Problem to solve: Restate, word for word, all of the material shown below.
* start Source data *
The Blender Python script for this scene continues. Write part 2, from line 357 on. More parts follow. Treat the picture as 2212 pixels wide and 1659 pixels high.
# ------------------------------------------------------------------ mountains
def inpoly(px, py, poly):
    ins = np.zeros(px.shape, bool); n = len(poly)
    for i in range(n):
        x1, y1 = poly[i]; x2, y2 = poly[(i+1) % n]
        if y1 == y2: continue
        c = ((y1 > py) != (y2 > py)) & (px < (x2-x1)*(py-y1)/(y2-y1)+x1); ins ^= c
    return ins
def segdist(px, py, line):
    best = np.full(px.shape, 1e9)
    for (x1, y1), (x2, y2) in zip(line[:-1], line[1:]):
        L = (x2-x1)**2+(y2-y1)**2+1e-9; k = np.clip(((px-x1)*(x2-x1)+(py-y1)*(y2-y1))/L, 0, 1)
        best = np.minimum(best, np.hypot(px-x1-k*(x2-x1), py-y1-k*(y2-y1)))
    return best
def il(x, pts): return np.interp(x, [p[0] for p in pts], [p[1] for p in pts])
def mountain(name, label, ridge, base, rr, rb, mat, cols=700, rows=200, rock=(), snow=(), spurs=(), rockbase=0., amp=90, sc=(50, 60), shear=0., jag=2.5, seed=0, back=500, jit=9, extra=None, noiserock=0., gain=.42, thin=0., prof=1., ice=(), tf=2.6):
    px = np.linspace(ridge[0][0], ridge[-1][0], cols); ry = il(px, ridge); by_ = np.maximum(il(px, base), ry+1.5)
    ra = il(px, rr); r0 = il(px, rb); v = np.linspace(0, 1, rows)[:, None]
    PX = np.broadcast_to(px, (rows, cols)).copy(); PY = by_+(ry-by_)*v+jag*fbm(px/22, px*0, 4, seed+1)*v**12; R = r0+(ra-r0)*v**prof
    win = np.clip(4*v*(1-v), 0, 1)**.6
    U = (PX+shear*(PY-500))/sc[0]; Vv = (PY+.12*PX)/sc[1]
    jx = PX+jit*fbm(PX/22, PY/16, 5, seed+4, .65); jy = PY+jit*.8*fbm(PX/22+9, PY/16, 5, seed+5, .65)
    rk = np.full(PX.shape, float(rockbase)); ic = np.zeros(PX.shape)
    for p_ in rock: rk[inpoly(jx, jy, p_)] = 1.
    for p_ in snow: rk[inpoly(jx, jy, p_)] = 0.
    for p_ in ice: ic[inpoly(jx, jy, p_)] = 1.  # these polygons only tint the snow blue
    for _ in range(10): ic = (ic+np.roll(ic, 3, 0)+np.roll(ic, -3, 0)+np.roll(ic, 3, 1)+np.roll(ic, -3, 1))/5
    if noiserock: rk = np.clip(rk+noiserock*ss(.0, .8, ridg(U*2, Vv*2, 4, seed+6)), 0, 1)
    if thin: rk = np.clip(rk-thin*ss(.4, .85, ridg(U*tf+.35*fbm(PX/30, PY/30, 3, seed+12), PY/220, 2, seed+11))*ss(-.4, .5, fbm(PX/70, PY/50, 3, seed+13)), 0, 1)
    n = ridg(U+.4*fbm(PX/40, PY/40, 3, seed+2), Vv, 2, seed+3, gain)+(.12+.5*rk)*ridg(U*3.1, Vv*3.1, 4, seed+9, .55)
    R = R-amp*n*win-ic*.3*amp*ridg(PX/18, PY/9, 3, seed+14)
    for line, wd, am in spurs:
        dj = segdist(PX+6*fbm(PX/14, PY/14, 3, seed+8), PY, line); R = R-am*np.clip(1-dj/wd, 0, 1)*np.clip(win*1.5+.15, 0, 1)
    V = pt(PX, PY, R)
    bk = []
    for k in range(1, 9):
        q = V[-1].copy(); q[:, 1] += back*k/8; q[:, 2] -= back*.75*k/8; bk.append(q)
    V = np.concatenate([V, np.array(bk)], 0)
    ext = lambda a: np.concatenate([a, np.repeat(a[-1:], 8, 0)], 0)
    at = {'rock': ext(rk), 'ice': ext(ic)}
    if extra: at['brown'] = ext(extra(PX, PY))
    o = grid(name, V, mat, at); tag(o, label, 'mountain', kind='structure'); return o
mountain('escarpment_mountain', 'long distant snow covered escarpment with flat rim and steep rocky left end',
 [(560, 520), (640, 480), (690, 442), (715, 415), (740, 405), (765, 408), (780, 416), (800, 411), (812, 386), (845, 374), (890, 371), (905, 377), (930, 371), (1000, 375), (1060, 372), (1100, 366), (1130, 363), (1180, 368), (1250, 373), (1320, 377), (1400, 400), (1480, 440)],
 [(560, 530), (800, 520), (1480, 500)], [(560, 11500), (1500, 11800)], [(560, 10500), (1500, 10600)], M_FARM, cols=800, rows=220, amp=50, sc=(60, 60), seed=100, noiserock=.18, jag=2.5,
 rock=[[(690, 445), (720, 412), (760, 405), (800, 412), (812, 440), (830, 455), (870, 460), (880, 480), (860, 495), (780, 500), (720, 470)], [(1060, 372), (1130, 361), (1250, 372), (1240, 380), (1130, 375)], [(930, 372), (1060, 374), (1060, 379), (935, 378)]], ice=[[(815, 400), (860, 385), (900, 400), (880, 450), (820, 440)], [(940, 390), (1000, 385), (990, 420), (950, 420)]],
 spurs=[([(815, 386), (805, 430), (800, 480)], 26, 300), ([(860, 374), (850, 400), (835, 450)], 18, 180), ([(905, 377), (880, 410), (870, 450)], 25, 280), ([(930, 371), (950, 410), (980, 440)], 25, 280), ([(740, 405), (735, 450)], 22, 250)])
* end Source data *
Exercise output:
The Blender Python script for this scene continues. Write part 2, from line 357 on. More parts follow. Treat the picture as 2212 pixels wide and 1659 pixels high.
# ------------------------------------------------------------------ mountains
def inpoly(px, py, poly):
    ins = np.zeros(px.shape, bool); n = len(poly)
    for i in range(n):
        x1, y1 = poly[i]; x2, y2 = poly[(i+1) % n]
        if y1 == y2: continue
        c = ((y1 > py) != (y2 > py)) & (px < (x2-x1)*(py-y1)/(y2-y1)+x1); ins ^= c
    return ins
def segdist(px, py, line):
    best = np.full(px.shape, 1e9)
    for (x1, y1), (x2, y2) in zip(line[:-1], line[1:]):
        L = (x2-x1)**2+(y2-y1)**2+1e-9; k = np.clip(((px-x1)*(x2-x1)+(py-y1)*(y2-y1))/L, 0, 1)
        best = np.minimum(best, np.hypot(px-x1-k*(x2-x1), py-y1-k*(y2-y1)))
    return best
def il(x, pts): return np.interp(x, [p[0] for p in pts], [p[1] for p in pts])
def mountain(name, label, ridge, base, rr, rb, mat, cols=700, rows=200, rock=(), snow=(), spurs=(), rockbase=0., amp=90, sc=(50, 60), shear=0., jag=2.5, seed=0, back=500, jit=9, extra=None, noiserock=0., gain=.42, thin=0., prof=1., ice=(), tf=2.6):
    px = np.linspace(ridge[0][0], ridge[-1][0], cols); ry = il(px, ridge); by_ = np.maximum(il(px, base), ry+1.5)
    ra = il(px, rr); r0 = il(px, rb); v = np.linspace(0, 1, rows)[:, None]
    PX = np.broadcast_to(px, (rows, cols)).copy(); PY = by_+(ry-by_)*v+jag*fbm(px/22, px*0, 4, seed+1)*v**12; R = r0+(ra-r0)*v**prof
    win = np.clip(4*v*(1-v), 0, 1)**.6
    U = (PX+shear*(PY-500))/sc[0]; Vv = (PY+.12*PX)/sc[1]
    jx = PX+jit*fbm(PX/22, PY/16, 5, seed+4, .65); jy = PY+jit*.8*fbm(PX/22+9, PY/16, 5, seed+5, .65)
    rk = np.full(PX.shape, float(rockbase)); ic = np.zeros(PX.shape)
    for p_ in rock: rk[inpoly(jx, jy, p_)] = 1.
    for p_ in snow: rk[inpoly(jx, jy, p_)] = 0.
    for p_ in ice: ic[inpoly(jx, jy, p_)] = 1.  # these polygons only tint the snow blue
    for _ in range(10): ic = (ic+np.roll(ic, 3, 0)+np.roll(ic, -3, 0)+np.roll(ic, 3, 1)+np.roll(ic, -3, 1))/5
    if noiserock: rk = np.clip(rk+noiserock*ss(.0, .8, ridg(U*2, Vv*2, 4, seed+6)), 0, 1)
    if thin: rk = np.clip(rk-thin*ss(.4, .85, ridg(U*tf+.35*fbm(PX/30, PY/30, 3, seed+12), PY/220, 2, seed+11))*ss(-.4, .5, fbm(PX/70, PY/50, 3, seed+13)), 0, 1)
    n = ridg(U+.4*fbm(PX/40, PY/40, 3, seed+2), Vv, 2, seed+3, gain)+(.12+.5*rk)*ridg(U*3.1, Vv*3.1, 4, seed+9, .55)
    R = R-amp*n*win-ic*.3*amp*ridg(PX/18, PY/9, 3, seed+14)
    for line, wd, am in spurs:
        dj = segdist(PX+6*fbm(PX/14, PY/14, 3, seed+8), PY, line); R = R-am*np.clip(1-dj/wd, 0, 1)*np.clip(win*1.5+.15, 0, 1)
    V = pt(PX, PY, R)
    bk = []
    for k in range(1, 9):
        q = V[-1].copy(); q[:, 1] += back*k/8; q[:, 2] -= back*.75*k/8; bk.append(q)
    V = np.concatenate([V, np.array(bk)], 0)
    ext = lambda a: np.concatenate([a, np.repeat(a[-1:], 8, 0)], 0)
    at = {'rock': ext(rk), 'ice': ext(ic)}
    if extra: at['brown'] = ext(extra(PX, PY))
    o = grid(name, V, mat, at); tag(o, label, 'mountain', kind='structure'); return o
mountain('escarpment_mountain', 'long distant snow covered escarpment with flat rim and steep rocky left end',
 [(560, 520), (640, 480), (690, 442), (715, 415), (740, 405), (765, 408), (780, 416), (800, 411), (812, 386), (845, 374), (890, 371), (905, 377), (930, 371), (1000, 375), (1060, 372), (1100, 366), (1130, 363), (1180, 368), (1250, 373), (1320, 377), (1400, 400), (1480, 440)],
 [(560, 530), (800, 520), (1480, 500)], [(560, 11500), (1500, 11800)], [(560, 10500), (1500, 10600)], M_FARM, cols=800, rows=220, amp=50, sc=(60, 60), seed=100, noiserock=.18, jag=2.5,
 rock=[[(690, 445), (720, 412), (760, 405), (800, 412), (812, 440), (830, 455), (870, 460), (880, 480), (860, 495), (780, 500), (720, 470)], [(1060, 372), (1130, 361), (1250, 372), (1240, 380), (1130, 375)], [(930, 372), (1060, 374), (1060, 379), (935, 378)]], ice=[[(815, 400), (860, 385), (900, 400), (880, 450), (820, 440)], [(940, 390), (1000, 385), (990, 420), (950, 420)]],
 spurs=[([(815, 386), (805, 430), (800, 480)], 26, 300), ([(860, 374), (850, 400), (835, 450)], 18, 180), ([(905, 377), (880, 410), (870, 450)], 25, 280), ([(930, 371), (950, 410), (980, 440)], 25, 280), ([(740, 405), (735, 450)], 22, 250)])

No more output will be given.